We all have doubts from time to time, that’s a normal part of living the life of faith, we shouldn’t begrudge Thomas for doubting (even if he didn’t). What Jesus longs for in this post-resurrection encounter with Thomas is that we all might believe in him by handing over our hearts and our hopes that he might bring them to the fullness of joy. That’s what living an Easter life is all about. That’s what Thomas wanted, he just needed to see it, touch it, experience it before he was willing to risk relationship again. Isn’t that true for us all?

And, even if you continue to think of him as “Doubting Thomas” (instead of as “broken-hearted Thomas”), please do give him credit as the very first to recognize Jesus as “My Lord and my God!” and to worship Him.

The lessons for this Second Sunday of Easter are Acts 4:32-35; 1 John 1:1 – 2:2; and John 20:19-31.

The hymns for this Sunday are great!

The Processional Hymn is “Shout for Joy Loud and Long.” This hymn from the 16th Century shows up in the hymnals of many denominations:

The words are: 1) Shout for joy loud and long, God be praised with a song! To the Lord we belong: children of our maker, God the great life giver. Shout for joy, joy, joy! Shout for joy, joy, joy! God is love, God is light, God is ever lasting! // 2) Ny God’s Word all was made, heav’n and earth, light and shade, nature’s wonders displayed, we to rule creation from its first foundation. Shout for joy, joy, joy! Shout for joy, joy, joy! God is love, God is light, God is ever lasting! // 3) Yet our pride makes us fall; so Christ came for us all — not the righteous to call — by His cross and passion, bringing us salvation. Shout for joy, joy, joy! Shout for joy, joy, joy! God is love, God is light, God is ever lasting! // 4)Now has Christ truly ris’n, and His Spirit is giv’n to all those under heav’n who now walk beside Him, though they once denied Him. Shout for joy, joy, joy! Shout for joy, joy, joy! God is love, God is light, God is ever lasting!

The Hymn of the Day is that glorious hymn that we can only sing once a year: “O Sons and Daughters of the King” This hymn comes from the 15th century. The text is attributed to Jean Tisserand who died in 1494 A.D.
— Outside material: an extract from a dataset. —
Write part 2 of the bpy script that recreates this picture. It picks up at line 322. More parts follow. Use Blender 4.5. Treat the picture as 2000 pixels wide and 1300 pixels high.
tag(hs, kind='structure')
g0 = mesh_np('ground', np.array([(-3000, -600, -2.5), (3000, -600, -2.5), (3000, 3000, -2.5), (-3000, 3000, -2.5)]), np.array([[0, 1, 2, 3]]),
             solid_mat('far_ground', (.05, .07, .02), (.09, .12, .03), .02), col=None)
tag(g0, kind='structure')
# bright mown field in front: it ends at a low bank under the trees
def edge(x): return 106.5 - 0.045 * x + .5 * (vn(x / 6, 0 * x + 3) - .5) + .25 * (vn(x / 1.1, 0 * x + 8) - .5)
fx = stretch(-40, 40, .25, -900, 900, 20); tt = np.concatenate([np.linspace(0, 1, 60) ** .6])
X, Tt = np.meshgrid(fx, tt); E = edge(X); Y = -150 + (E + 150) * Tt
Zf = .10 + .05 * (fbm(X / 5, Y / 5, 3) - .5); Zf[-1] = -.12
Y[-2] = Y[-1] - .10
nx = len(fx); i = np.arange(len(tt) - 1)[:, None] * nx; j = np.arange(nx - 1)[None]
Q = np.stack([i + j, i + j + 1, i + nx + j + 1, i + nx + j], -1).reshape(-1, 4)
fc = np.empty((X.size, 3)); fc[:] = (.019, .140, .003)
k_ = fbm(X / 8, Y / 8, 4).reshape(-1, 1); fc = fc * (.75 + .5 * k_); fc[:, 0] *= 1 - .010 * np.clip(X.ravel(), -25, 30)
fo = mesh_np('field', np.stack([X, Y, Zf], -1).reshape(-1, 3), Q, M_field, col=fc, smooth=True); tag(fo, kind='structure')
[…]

The Words are: Alleluia, alleluia, alleluia! 1) O sons and daughters of the king, whom heav’nly hosts in glory sing, today the grave has lost its sting! Alleluia! // 2) That Easter morn, at break of day, the faithful women went their way to seek the tomb where Jesus lay. Alleluia! // 3) An angel clad in white they see, who sits and speaks unto the three, “Your Lord will go to Galilee.” Alleluia! // 4) That night th’apostles met in fear; among them came their master dear, and said, “My peace be with you here.” Alleluia! // 5) When Thomas first the tidings heard, that they had seen the risen Lord, He doubted the disciples’ word. Alleluia! // 6) “My pierced side, O Thomas, see, and look upon my hands, my feet; not faithless, but believing be.” Alleluia! // 7) No longer Thomas then denied; He sae the feet, the hands, the side; “You are my Lord and God! he cried. Alleluia! // 8) How blest are they who have not seen and yet whose faith has constant been, for they eternal life shall win. Alleluia! // 9) On this most holy day of days, be laud and jubilee and praise: To God your hearts and voices raise. Alleluia! Alleluia, Alleluia, Alleluia!
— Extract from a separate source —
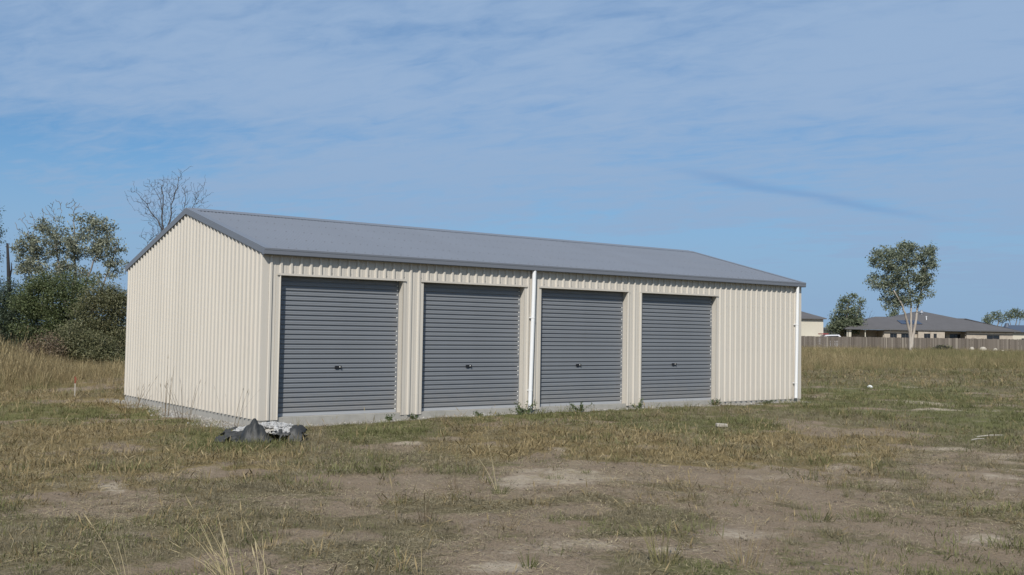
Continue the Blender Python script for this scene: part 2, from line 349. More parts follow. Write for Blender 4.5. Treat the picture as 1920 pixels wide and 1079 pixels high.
def spans(a, b, w=.7494):
    r = []; e = RIB0+PITCHX/2
    cuts = [a]; k = math.ceil((a-e)/w)
    while e+k*w < b-.05:
        if e+k*w > a+.05: cuts.append(e+k*w)
        k += 1
    cuts.append(b); return list(zip(cuts[:-1], cuts[1:]))
for a, b in DOORS:
    for s, t in spans(a-.001, b+.001): front_sheet(s, t, HEAD, ZT)
for a, b in ((.10, .315), (2.775, 3.235), (5.66, 6.10), (8.53, 8.98), (11.42, SL-.10)):
    for s, t in spans(a, b): front_sheet(s, t, ZB, ZT)
# gable sheets at both ends and the rear wall
def gable_sheet(a, b, X, sgn):
    pr = rib_profile(a, b, GPITCH, GRIB0)
    if a < SW/2 < b: pr = sorted(pr+[(SW/2, 0 if not any(abs(SW/2-(GRIB0+k*GPITCH)) < .03 for k in range(50)) else RH)])
    n = len(pr); mb = MB()
    mb.add([(X+sgn*h, y, ZB) for y, h in pr]+[(X+sgn*h, y, rz_(y)-.03) for y, h in pr], [(i, i+1, i+1+n, i+n) for i in range(n-1)])
    mb.build('wall_sheet', M['cream'], shed, fix=False)
gc = [.05]+[GRIB0+GPITCH*(4*k+.5) for k in range(1, 11)]+[SW-.03]
gc = sorted(q for q in gc if q <= SW-.03)
for a, b in zip(gc[:-1], gc[1:]):
    if b-a > .02: gable_sheet(a, b, 0, -1); gable_sheet(a, b, SL, 1)
for s, t in spans(0, SL):
    pr = rib_profile(s, t, PITCHX, RIB0); mb = MB(); n = len(pr)
    mb.add([(x, SW+h, ZB) for x, h in pr]+[(x, SW+h, ZT) for x, h in pr], [(i, i+1, i+1+n, i+n) for i in range(n-1)]); mb.build('wall_sheet', M['cream'], shed, fix=False)
# corner flashings
for X, sx in ((0, 1), (SL, -1)):
    for Y, sy, leg in ((0, 1, .055), (SW, -1, .04)):
        mb = MB(); o_ = .007
        P = [(X-sx*o_, Y-sy*o_), (X+sx*.102, Y-sy*o_), (X+sx*.102, Y-sy*.004), (X-sx*.004, Y-sy*.004), (X-sx*.004, Y+sy*leg), (X-sx*o_, Y+sy*leg)]
        mb.prism(P, 2, ZB-.003, 2.86 if sy > 0 else 2.9); mb.build('corner_flashing', M['cream'], shed)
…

The Distribution Hymn is “What Feast of Love is Offered Here.” The tune to this hymn is from the 16th century, but the lyrics were written for a monastery community by a nun who was born in 1939 A.D. This hymn belongs to either the Christmas or the Easter Season because it is filled with “the mysteries”, the depth of Christianity. The organist in this video is playing it during Advent, but you will see how well the words fit the overwhelming joy of Easter.


The words are: 1) What feast of love is offered here, what banquet come from heaven? What food of everlasting life, what gracious gift is given? This, this is Christ the king, the bread come down from heaven. Oh, taste and see and sing! How sweet the manna given! // 2) What light of truth is offered here, what covenant from heaven? What hope of everlasting life, what wondrous word is given? This, this is Christ the king, the sun come down from heaven. Oh, see and hear and sing! The Word of God is given! // 3) What wine of love is offered here, what holy drink from heaven? What stream of everlasting life, what precious blood is given? This, this is Christ the king, the sweetest wine of heaven. Oh, taste and see and sing! The Son of God is given!

The Recessional is the beloved hymn, “Thine is the Glory!”

I look forward to worshiping with you this week.